At the conference, scientists presented calculations that examined details. Vibrations in the elevator ribbon, which would act like an extremely long plucked guitar string, appeared manageable.
Dr. Anders Jorgensen of Los Alamos raised concerns that as the ribbon swung around through the earth's magnetic field, it would create strong electric currents. Because of the elevator's relatively slow pace, a larger problem could be that any human passengers would receive dangerous doses of radiation as they passed through pockets of high-energy particles trapped in Earth's magnetic field.
The first space elevator would be built to carry only cargo, not people, Edwards said. The dangers could be reduced on subsequent elevators by speeding them up or providing shielding through magnetic fields.
The logistics of construction "appear to be an interesting problem, as well," said Carey Butler, a program manager at the Institute for Scientific Research.

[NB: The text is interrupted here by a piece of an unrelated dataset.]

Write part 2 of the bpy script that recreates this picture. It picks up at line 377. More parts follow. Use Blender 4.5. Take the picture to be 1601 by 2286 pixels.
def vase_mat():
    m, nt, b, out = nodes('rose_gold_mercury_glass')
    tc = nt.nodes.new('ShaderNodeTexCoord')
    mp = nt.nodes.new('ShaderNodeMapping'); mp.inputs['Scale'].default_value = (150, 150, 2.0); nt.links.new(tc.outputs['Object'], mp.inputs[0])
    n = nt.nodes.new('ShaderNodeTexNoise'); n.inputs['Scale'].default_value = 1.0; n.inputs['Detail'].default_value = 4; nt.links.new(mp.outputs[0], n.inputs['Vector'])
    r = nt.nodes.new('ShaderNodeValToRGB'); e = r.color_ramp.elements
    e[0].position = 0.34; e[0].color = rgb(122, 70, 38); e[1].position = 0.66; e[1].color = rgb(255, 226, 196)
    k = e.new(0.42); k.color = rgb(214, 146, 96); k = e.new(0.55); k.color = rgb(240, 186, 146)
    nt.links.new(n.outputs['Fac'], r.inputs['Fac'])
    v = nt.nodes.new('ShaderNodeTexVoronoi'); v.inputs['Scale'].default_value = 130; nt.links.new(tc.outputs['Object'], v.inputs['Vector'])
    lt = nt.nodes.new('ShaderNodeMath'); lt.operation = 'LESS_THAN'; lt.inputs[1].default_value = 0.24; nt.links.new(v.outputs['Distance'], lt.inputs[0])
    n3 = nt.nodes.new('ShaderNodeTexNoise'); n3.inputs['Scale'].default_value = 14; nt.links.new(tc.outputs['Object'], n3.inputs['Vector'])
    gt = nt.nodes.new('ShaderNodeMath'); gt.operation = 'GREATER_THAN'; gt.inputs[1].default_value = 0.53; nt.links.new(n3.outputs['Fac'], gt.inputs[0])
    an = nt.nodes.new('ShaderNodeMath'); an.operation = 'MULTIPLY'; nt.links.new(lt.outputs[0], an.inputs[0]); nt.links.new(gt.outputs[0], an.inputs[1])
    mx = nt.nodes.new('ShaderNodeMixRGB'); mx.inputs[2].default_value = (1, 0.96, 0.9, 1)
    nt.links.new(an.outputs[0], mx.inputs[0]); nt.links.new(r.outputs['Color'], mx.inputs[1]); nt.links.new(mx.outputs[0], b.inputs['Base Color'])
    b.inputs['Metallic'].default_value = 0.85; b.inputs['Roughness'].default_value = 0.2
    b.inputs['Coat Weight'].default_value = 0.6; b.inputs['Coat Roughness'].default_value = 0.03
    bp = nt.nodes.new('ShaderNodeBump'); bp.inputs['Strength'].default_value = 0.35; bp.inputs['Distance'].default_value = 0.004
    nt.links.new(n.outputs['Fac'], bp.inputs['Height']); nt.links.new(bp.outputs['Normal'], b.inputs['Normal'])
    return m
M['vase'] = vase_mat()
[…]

The idea is to launch a spacecraft with the initial spools of ribbon into geosynchronous orbit. As the ribbon unspools and falls to the ground, the spacecraft moves higher to keep the center of mass, or balance point, at the same geosynchronous height. By the time the ribbon reaches the ground, the spacecraft has reached an altitude of 80,500km.
After the ribbon is attached to the base station, the spacecraft unfurls another 16,000km of ribbon. Then a series of about 230 mechanical construction platforms will ascend to stitch on additional ribbon.
While technologically feasible, years of engineering will still be needed. Nonetheless, Clarke, who came up with the idea of using satellites in geosynchronous orbit for communications long before any were launched, thought that he might live to see to live this science fiction idea come true, too.
"I'm 86 now," Clarke said. "So in 20 years' time, I'll only be 106. So maybe I will see it."